If you do not want Mon or other ethnic groups to see all Burman as oppressors, you have to make clear distinction from oppressive Burman (such as Anoratha, Aung Za Ya, Ba Yin Naung, Ne Win, the SPDC).  Then they can differentiate who is good Burman or bad Burman. If you or democratic Burman worship Aung Za Ya or any of these oppressive Burmans,  it is difficult to distinct good and bad Burman.  Moreover, differentiating good Burman (Democratic Burman) from bad Burman (SPDC and Ne Win)  only by looking at ideological  differences is not  good enough  to distinct between good Burman and bad Burman because democratic Burman under U Nu rules had also  committed atrocities against non-Burman groups. 

 

When we analyze Burma's problem, we should not look at only 1962-present period, which most democratic Burman  do.
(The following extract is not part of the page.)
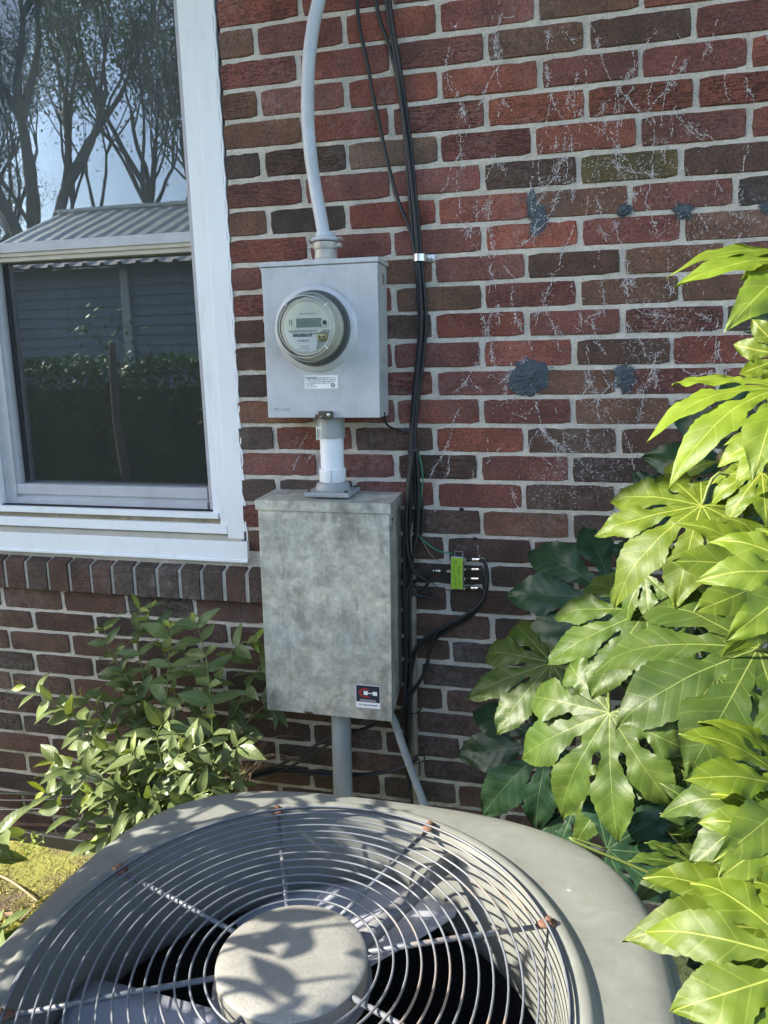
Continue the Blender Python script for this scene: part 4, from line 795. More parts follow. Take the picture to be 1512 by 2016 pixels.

If we do, we see only a small portion of Burma's problem. The further you look back, the further you will see and give you more broad view of Burma's problem.  Again, only getting rid of SPDC and restoring democracy in Burma will not establish a long permanent peace between Burman and non-Burman. Long lasting permanent peace will be only if we respect and recognize each other rights and destinies, acknowledge each other grievances, and help to achieve each other ultimate goals (tit for tat).